• **WRITTEN EXERCISE**
Extract the lines from the start through the line that holds "R = math.radians", both included, omitting all images.

• **DATA BLOCK**
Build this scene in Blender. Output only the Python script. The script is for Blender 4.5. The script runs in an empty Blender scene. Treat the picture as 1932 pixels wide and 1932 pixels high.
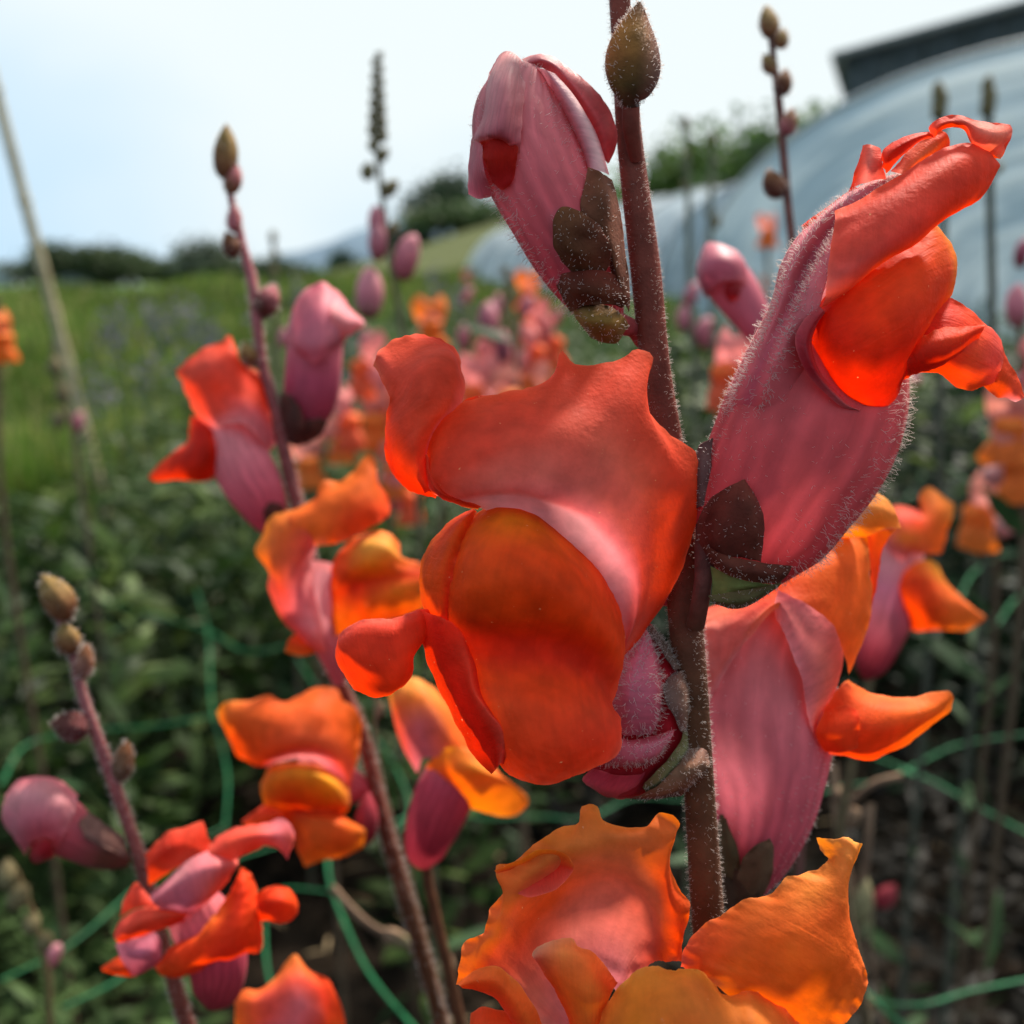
import bpy, math, random
import numpy as np
from mathutils import Vector, Matrix

sc = bpy.context.scene
col = sc.collection
R = math.radians

# ------------------------------------------------------------------ camera
# working units for the close-up flowers: a 1932-unit wide frame, F units focal length
CX = 966.0
F = 2072.0
PITCH = R(12.15)
CAMH = 0.55
cam_data = bpy.data.cameras.new("camera")
cam = bpy.data.objects.new("camera", cam_data)
col.objects.link(cam)
cam.location = (0, 0, CAMH)
cam.rotation_euler = (R(90) - PITCH, 0, 0)
cam_data.sensor_width = 36
cam_data.lens = 36 * F / 1932.0
cam_data.clip_start = 0.004
cam_data.clip_end = 4000
cam_data.dof.use_dof = True
cam_data.dof.focus_distance = 0.104
cam_data.dof.aperture_fstop = cam_data.lens / 1.55
sc.camera = cam

# ------------------------------------------------------------------ world and sun
BLU0, BLU1 = 0.72, 1.02
SUN_AZ = 34.0      # degrees clockwise from the view direction (+Y)
SUN_EL = 54.0
world = bpy.data.worlds.new("World")
sc.world = world
world.use_nodes = True
wn = world.node_tree.nodes
wl = world.node_tree.links
for n in list(wn):
    wn.remove(n)
w_out = wn.new("ShaderNodeOutputWorld")
sky = wn.new("ShaderNodeTexSky")
sky.sky_type = 'NISHITA'
sky.sun_disc = False
sky.sun_elevation = R(SUN_EL)
sky.sun_rotation = R(SUN_AZ)
sky.dust_density = 2.5
sky.air_density = 1.0
bg = wn.new("ShaderNodeBackground")
bg.inputs['Strength'].default_value = 0.09
wl.new(sky.outputs[0], bg.inputs['Color'])
bg2 = wn.new("ShaderNodeBackground")          # thin bright overcast veil
bg2.inputs['Color'].default_value = (0.89, 0.985, 1.0, 1)
bg2.inputs['Strength'].default_value = 0.463
tc = wn.new("ShaderNodeTexCoord")
mp = wn.new("ShaderNodeMapping")
mp.inputs['Scale'].default_value = (1.0, 1.0, 2.2)
ns = wn.new("ShaderNodeTexNoise")
ns.inputs['Scale'].default_value = 1.6
ns.inputs['Detail'].default_value = 5
ns.inputs['Roughness'].default_value = 0.5
cr = wn.new("ShaderNodeValToRGB")
cr.color_ramp.elements[0].position = 0.34
cr.color_ramp.elements[0].color = (0.55, 0.55, 0.55, 1)
cr.color_ramp.elements[1].position = 0.62
cr.color_ramp.elements[1].color = (1, 1, 1, 1)
wmix = wn.new("ShaderNodeMixShader")
def wmath(op, a, b=None, c=None):
    n = wn.new("ShaderNodeMath"); n.operation = op
    for i, v in enumerate((a, b, c)):
        if v is None: continue
        if isinstance(v, (int, float)): n.inputs[i].default_value = v
        else: wl.new(v, n.inputs[i])
    return n.outputs[0]
wl.new(tc.outputs['Generated'], mp.inputs['Vector'])
wl.new(mp.outputs[0], ns.inputs['Vector'])
wl.new(ns.outputs['Fac'], cr.inputs[0])
# the veil is thickest towards the sun and the horizon, thin elsewhere
sdv = (math.sin(R(SUN_AZ)) * math.cos(R(SUN_EL)), math.cos(R(SUN_AZ)) * math.cos(R(SUN_EL)), math.sin(R(SUN_EL)))
dt = wn.new("ShaderNodeVectorMath"); dt.operation = 'DOT_PRODUCT'
wl.new(tc.outputs['Generated'], dt.inputs[0]); dt.inputs[1].default_value = sdv
mrs = wn.new("ShaderNodeMapRange"); mrs.interpolation_type = 'SMOOTHSTEP'
mrs.inputs['From Min'].default_value = 0.1; mrs.inputs['From Max'].default_value = 0.8
mrs.inputs['To Min'].default_value = 0.0; mrs.inputs['To Max'].default_value = 1.0
wl.new(dt.outputs['Value'], mrs.inputs['Value'])
sx = wn.new("ShaderNodeSeparateXYZ"); wl.new(tc.outputs['Generated'], sx.inputs[0])
mrh = wn.new("ShaderNodeMapRange"); mrh.interpolation_type = 'SMOOTHSTEP'
mrh.inputs['From Min'].default_value = 0.0; mrh.inputs['From Max'].default_value = 0.55
mrh.inputs['To Min'].default_value = 1.0; mrh.inputs['To Max'].default_value = 0.85
wl.new(sx.outputs['Z'], mrh.inputs['Value'])
n4 = wn.new("ShaderNodeTexNoise"); n4.inputs['Scale'].default_value = 1.3; n4.inputs['Detail'].default_value = 4
mp4 = wn.new("ShaderNodeMapping"); mp4.inputs['Scale'].default_value = (1.0, 1.0, 1.6); mp4.inputs['Location'].default_value = (0.35, 0.1, 0.0)
wl.new(tc.outputs['Generated'], mp4.inputs['Vector']); wl.new(mp4.outputs[0], n4.inputs['Vector'])
blu = wmath('MULTIPLY_ADD', dt.outputs['Value'], 0.85, wmath('MULTIPLY', n4.outputs['Fac'], 0.9))
blr = wn.new("ShaderNodeMapRange"); blr.interpolation_type = 'SMOOTHSTEP'
blr.inputs['From Min'].default_value = BLU0; blr.inputs['From Max'].default_value = BLU1
wl.new(blu, blr.inputs['Value'])
cmx = wn.new("ShaderNodeMix"); cmx.data_type = 'RGBA'
cmx.inputs['A'].default_value = (0.60, 0.82, 1.0, 1); cmx.inputs['B'].default_value = (0.90, 0.985, 1.0, 1)
wl.new(blr.outputs[0], cmx.inputs['Factor']); wl.new(cmx.outputs['Result'], bg2.inputs['Color'])
veil = wmath('ADD', wmath('MULTIPLY', cr.outputs[0], mrs.outputs[0]), mrh.outputs[0])
veil = wmath('MINIMUM', veil, 1.0)
wl.new(veil, wmix.inputs[0])
wl.new(bg.outputs[0], wmix.inputs[1])
wl.new(bg2.outputs[0], wmix.inputs[2])
wl.new(wmix.outputs[0], w_out.inputs[0])

sun_data = bpy.data.lights.new("sun", 'SUN')
sun = bpy.data.objects.new("sun", sun_data)
col.objects.link(sun)
sun_data.energy = 4.3
sun_data.angle = R(7.0)
sun_data.color = (1.0, 0.93, 0.82)
sd = Vector((math.sin(R(SUN_AZ)) * math.cos(R(SUN_EL)), math.cos(R(SUN_AZ)) * math.cos(R(SUN_EL)), math.sin(R(SUN_EL))))
sun.rotation_euler = (-sd).to_track_quat('-Z', 'Y').to_euler()
sun.location = sd * 5

vs = sc.view_settings
vs.view_transform = 'Standard'
vs.look = 'None'
vs.exposure = 1.12
vs.gamma = 1.0
vs.use_curve_mapping = False
cy = sc.cycles
cy.max_bounces = 8
cy.diffuse_bounces = 4
cy.transmission_bounces = 6
cy.transparent_max_bounces = 8
cy.caustics_reflective = False
cy.caustics_refractive = False

# ------------------------------------------------------------------ small maths
CPOS = np.array([0, 0, CAMH])
AX = np.array([1.0, 0, 0])
AF = np.array([0, math.cos(PITCH), -math.sin(PITCH)])      # forward
AU = np.array([0, math.sin(PITCH), math.cos(PITCH)])       # up

def P(x, y, d):
    return CPOS + AX * ((x - CX) / F * d) + AU * (-(y - CX) / F * d) + AF * d

def PP(a, d0):
    """(n,3) array of (x, y, dz in the same units) -> world"""
    a = np.asarray(a, float)
    d = d0 * (1 + a[..., 2] / F)
    return (CPOS + AX * ((a[..., 0:1] - CX) / F * d[..., None])
            + AU * (-(a[..., 1:2] - CX) / F * d[..., None]) + AF * d[..., None])

def herm(Pk, tk, te):
    """cubic Hermite through Pk (k,...) at knots tk, sampled at te"""
    Pk = np.asarray(Pk, float); tk = np.asarray(tk, float)
    k = len(tk)
    if k == 1:
        return np.repeat(Pk, len(te), 0)
    m = np.zeros_like(Pk)
    for i in range(k):
        if i == 0:
            m[i] = (Pk[1] - Pk[0]) / (tk[1] - tk[0])
        elif i == k - 1:
            m[i] = (Pk[-1] - Pk[-2]) / (tk[-1] - tk[-2])
        else:
            h0 = tk[i] - tk[i-1]; h1 = tk[i+1] - tk[i]
            s0 = (Pk[i] - Pk[i-1]) / h0; s1 = (Pk[i+1] - Pk[i]) / h1
            m[i] = (s0 * h1 + s1 * h0) / (h0 + h1)
    out = []
    for t in te:
        i = int(np.clip(np.searchsorted(tk, t, side='right') - 1, 0, k - 2))
        h = tk[i+1] - tk[i]; s = (t - tk[i]) / h
        out.append((2*s**3 - 3*s**2 + 1) * Pk[i] + (s**3 - 2*s**2 + s) * h * m[i]
                   + (-2*s**3 + 3*s**2) * Pk[i+1] + (s**3 - s**2) * h * m[i+1])
    return np.array(out)

def resample(pts, n):
    pts = np.asarray(pts, float)
    if len(pts) == 1:
        return np.repeat(pts, n, 0)
    d = np.sqrt(((pts[1:] - pts[:-1]) ** 2).sum(1)) ** 0.7 + 1e-6
    tk = np.concatenate([[0], np.cumsum(d)])
    te = np.linspace(0, tk[-1], 12 * len(pts))
    dense = herm(pts, tk, te)
    L = np.concatenate([[0], np.cumsum(np.sqrt(((dense[1:] - dense[:-1]) ** 2).sum(1)))])
    q = np.linspace(0, L[-1], n)
    return np.stack([np.interp(q, L, dense[:, j]) for j in range(pts.shape[1])], 1)

def snoise(p, freq, seed, k=7):
    """cheap smooth vector noise on (..., 3) points, about -1..1"""
    rs = np.random.RandomState(seed)
    out = np.zeros(p.shape)
    for i in range(k):
        w = rs.normal(size=3) * freq
        a = rs.normal(size=3); a /= np.linalg.norm(a)
        out += np.sin(p @ w + rs.uniform(0, 6.28))[..., None] * a
    return out / math.sqrt(k) * 1.3

def grid_rows(rows, nu, nv):
    """rows of (x, y, dz) -> (nv, nu, 3)"""
    G = np.array([resample([p if len(p) == 3 else (p[0], p[1], 0) for p in r], nu) for r in rows])
    d = [0.0]
    for i in range(1, len(G)):
        d.append(d[-1] + max(1e-4, float(np.sqrt(((G[i] - G[i-1]) ** 2).sum(1)).mean())))
    te = np.linspace(0, d[-1], nv)
    return herm(G, d, te), np.array(d) / d[-1]

def normals(G):
    du = np.gradient(G, axis=1); dv = np.gradient(G, axis=0)
    n = np.cross(du, dv)
    l = np.linalg.norm(n, axis=2, keepdims=True)
    return n / np.maximum(l, 1e-12)

def colgrid(cols, knots, nu, nv):
    """cols: one entry per row; an entry is a colour or a list of colours spread along the row"""
    C = np.zeros((len(cols), nu, 3))
    for i, c in enumerate(cols):
        if not isinstance(c[0], (tuple, list)):
            c = [c, c]
        c = np.array(c, float)
        q = np.linspace(0, len(c) - 1, nu)
        for j in range(3):
            C[i, :, j] = np.interp(q, np.arange(len(c)), c[:, j])
    te = np.linspace(0, 1, nv)
    out = np.zeros((nv, nu, 3))
    kn = knots if len(knots) == len(cols) else np.linspace(0, 1, len(cols))
    for j in range(3):
        for u in range(nu):
            out[:, u, j] = np.interp(te, kn, C[:, u, j])
    return out

# ------------------------------------------------------------------ materials
MATS = {}
def new_mat(name):
    m = bpy.data.materials.new(name)
    m.use_nodes = True
    m.node_tree.nodes.clear()
    return m, m.node_tree.nodes, m.node_tree.links

def set_in(node, key, val):
    if key in node.inputs:
        node.inputs[key].default_value = val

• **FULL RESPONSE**
Build this scene in Blender. Output only the Python script. The script is for Blender 4.5. The script runs in an empty Blender scene. Treat the picture as 1932 pixels wide and 1932 pixels high.
import bpy, math, random
import numpy as np
from mathutils import Vector, Matrix

sc = bpy.context.scene
col = sc.collection
R = math.radians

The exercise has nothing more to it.